====== SOURCE EXCERPT ======

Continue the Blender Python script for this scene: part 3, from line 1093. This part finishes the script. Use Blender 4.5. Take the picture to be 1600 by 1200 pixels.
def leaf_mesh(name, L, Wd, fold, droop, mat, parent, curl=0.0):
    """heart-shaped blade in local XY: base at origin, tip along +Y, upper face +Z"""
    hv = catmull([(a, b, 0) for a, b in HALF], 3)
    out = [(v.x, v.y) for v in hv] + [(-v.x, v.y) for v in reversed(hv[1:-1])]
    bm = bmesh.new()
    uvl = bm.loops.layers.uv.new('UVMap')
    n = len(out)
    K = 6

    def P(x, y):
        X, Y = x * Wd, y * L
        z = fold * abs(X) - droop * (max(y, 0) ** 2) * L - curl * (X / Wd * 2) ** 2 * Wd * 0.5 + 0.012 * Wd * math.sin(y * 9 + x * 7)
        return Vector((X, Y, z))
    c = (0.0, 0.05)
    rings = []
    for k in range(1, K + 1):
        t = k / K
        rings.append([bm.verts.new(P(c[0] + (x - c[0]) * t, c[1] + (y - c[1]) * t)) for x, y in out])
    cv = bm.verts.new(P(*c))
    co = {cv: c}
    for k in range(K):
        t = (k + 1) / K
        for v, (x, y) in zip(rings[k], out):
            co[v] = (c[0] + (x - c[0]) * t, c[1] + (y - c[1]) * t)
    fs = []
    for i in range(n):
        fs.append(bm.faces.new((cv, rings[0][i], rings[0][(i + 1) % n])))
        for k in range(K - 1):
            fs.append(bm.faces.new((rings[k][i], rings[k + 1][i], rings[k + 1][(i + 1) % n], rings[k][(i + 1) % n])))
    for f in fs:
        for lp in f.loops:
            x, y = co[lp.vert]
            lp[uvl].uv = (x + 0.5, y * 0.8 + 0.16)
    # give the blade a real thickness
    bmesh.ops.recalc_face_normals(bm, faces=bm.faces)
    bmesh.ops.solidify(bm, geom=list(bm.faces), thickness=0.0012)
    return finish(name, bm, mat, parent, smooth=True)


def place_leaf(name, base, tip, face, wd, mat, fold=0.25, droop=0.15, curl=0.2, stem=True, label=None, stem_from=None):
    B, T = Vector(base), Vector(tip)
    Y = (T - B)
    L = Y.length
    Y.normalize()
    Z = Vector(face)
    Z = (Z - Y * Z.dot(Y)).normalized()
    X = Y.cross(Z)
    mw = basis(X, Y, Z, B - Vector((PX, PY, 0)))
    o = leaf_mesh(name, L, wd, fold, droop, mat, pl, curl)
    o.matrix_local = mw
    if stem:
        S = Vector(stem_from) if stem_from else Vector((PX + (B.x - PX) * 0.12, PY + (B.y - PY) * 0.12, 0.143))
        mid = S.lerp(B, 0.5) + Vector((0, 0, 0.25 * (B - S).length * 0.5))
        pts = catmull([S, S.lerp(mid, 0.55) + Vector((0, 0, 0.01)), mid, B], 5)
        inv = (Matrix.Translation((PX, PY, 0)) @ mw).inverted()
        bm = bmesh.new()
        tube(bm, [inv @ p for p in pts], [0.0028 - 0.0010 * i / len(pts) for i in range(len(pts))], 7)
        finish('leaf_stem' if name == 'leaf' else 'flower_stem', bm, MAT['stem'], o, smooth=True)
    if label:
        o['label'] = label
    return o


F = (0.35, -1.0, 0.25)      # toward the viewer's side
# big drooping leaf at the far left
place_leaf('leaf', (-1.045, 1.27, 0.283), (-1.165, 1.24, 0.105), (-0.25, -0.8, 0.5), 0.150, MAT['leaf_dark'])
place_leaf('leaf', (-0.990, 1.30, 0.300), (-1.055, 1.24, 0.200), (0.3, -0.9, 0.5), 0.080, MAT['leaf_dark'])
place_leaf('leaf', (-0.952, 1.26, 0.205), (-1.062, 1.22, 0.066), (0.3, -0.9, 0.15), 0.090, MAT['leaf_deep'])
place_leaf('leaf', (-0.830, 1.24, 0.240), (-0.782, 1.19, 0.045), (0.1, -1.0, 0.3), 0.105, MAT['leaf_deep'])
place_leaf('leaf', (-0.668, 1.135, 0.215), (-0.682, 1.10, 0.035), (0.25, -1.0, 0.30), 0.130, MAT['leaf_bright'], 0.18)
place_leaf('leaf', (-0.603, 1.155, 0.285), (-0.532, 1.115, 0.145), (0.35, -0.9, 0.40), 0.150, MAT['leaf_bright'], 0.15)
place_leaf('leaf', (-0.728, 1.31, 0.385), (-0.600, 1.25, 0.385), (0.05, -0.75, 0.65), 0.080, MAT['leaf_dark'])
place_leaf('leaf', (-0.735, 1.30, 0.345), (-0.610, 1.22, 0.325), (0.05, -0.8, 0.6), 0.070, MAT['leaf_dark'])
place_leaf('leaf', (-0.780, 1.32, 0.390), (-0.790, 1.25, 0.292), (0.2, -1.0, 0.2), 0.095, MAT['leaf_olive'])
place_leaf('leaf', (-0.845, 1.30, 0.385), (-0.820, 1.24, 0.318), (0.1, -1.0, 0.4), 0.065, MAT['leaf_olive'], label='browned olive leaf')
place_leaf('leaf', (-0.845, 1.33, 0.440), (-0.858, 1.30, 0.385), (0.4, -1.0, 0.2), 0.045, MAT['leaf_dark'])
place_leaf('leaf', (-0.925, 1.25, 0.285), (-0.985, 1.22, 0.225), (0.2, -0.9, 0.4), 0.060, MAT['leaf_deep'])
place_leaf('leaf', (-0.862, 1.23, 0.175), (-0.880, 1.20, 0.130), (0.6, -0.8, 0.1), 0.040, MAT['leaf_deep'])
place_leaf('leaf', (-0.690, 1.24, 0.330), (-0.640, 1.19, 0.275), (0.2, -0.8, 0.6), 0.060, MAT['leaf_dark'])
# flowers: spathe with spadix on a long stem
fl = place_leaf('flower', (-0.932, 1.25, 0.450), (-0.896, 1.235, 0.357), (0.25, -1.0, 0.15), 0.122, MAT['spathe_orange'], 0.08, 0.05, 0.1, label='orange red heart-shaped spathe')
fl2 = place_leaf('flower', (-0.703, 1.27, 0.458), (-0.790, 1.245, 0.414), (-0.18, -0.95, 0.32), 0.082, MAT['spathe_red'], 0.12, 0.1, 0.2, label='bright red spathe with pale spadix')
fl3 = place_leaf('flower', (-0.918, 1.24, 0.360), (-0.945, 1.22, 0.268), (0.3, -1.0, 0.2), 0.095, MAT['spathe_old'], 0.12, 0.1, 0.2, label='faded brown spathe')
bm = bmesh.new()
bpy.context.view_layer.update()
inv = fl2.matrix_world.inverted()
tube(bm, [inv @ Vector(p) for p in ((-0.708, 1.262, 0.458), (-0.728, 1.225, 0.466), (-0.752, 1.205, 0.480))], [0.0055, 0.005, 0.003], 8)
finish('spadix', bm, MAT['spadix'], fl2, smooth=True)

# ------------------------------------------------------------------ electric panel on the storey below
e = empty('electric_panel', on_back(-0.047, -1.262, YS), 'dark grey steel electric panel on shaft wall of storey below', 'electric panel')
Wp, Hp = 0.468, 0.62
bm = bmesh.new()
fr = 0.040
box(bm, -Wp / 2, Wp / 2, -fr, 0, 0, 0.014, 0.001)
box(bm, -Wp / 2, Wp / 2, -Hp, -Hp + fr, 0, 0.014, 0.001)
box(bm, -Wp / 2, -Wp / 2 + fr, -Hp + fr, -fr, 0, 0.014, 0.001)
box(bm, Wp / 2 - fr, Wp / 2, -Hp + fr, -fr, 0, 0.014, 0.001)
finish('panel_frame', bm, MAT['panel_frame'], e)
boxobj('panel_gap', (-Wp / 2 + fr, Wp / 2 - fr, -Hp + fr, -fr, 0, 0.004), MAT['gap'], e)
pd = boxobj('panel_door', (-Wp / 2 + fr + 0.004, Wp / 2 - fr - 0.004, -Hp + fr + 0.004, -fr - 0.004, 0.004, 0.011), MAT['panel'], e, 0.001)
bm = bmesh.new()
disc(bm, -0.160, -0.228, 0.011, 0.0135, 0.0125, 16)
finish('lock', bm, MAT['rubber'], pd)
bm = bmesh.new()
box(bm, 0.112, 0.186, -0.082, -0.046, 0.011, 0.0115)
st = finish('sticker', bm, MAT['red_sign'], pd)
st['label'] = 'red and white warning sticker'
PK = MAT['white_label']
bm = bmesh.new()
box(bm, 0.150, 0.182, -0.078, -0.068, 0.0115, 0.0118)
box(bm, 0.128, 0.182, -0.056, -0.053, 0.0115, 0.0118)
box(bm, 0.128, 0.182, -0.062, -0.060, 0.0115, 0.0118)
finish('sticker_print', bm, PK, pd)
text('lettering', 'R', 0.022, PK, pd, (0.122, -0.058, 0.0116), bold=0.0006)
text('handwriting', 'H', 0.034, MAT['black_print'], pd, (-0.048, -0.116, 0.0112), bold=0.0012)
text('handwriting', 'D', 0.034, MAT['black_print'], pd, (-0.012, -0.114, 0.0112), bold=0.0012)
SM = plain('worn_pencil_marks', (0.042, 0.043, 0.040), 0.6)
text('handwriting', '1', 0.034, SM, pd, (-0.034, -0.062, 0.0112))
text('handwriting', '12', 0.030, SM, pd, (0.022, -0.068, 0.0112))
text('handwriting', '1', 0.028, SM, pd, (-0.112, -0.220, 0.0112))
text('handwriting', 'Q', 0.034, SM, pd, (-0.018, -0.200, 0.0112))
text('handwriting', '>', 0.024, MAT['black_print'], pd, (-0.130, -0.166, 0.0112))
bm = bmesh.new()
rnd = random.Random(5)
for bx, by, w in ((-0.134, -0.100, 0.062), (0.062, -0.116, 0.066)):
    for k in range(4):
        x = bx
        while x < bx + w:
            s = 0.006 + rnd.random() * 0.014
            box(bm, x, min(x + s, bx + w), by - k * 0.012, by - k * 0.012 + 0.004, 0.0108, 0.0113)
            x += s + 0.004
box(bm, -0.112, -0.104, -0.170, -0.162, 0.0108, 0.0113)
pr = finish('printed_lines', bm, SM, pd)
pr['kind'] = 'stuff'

======

SET PROBLEM: Everything from the first line of the material through the line containing "return finish(name, bm, mat, parent, smooth=True)" is to be printed exactly; lines after that are to be left out.

REPLY:
Continue the Blender Python script for this scene: part 3, from line 1093. This part finishes the script. Use Blender 4.5. Take the picture to be 1600 by 1200 pixels.
def leaf_mesh(name, L, Wd, fold, droop, mat, parent, curl=0.0):
    """heart-shaped blade in local XY: base at origin, tip along +Y, upper face +Z"""
    hv = catmull([(a, b, 0) for a, b in HALF], 3)
    out = [(v.x, v.y) for v in hv] + [(-v.x, v.y) for v in reversed(hv[1:-1])]
    bm = bmesh.new()
    uvl = bm.loops.layers.uv.new('UVMap')
    n = len(out)
    K = 6

    def P(x, y):
        X, Y = x * Wd, y * L
        z = fold * abs(X) - droop * (max(y, 0) ** 2) * L - curl * (X / Wd * 2) ** 2 * Wd * 0.5 + 0.012 * Wd * math.sin(y * 9 + x * 7)
        return Vector((X, Y, z))
    c = (0.0, 0.05)
    rings = []
    for k in range(1, K + 1):
        t = k / K
        rings.append([bm.verts.new(P(c[0] + (x - c[0]) * t, c[1] + (y - c[1]) * t)) for x, y in out])
    cv = bm.verts.new(P(*c))
    co = {cv: c}
    for k in range(K):
        t = (k + 1) / K
        for v, (x, y) in zip(rings[k], out):
            co[v] = (c[0] + (x - c[0]) * t, c[1] + (y - c[1]) * t)
    fs = []
    for i in range(n):
        fs.append(bm.faces.new((cv, rings[0][i], rings[0][(i + 1) % n])))
        for k in range(K - 1):
            fs.append(bm.faces.new((rings[k][i], rings[k + 1][i], rings[k + 1][(i + 1) % n], rings[k][(i + 1) % n])))
    for f in fs:
        for lp in f.loops:
            x, y = co[lp.vert]
            lp[uvl].uv = (x + 0.5, y * 0.8 + 0.16)
    # give the blade a real thickness
    bmesh.ops.recalc_face_normals(bm, faces=bm.faces)
    bmesh.ops.solidify(bm, geom=list(bm.faces), thickness=0.0012)
    return finish(name, bm, mat, parent, smooth=True)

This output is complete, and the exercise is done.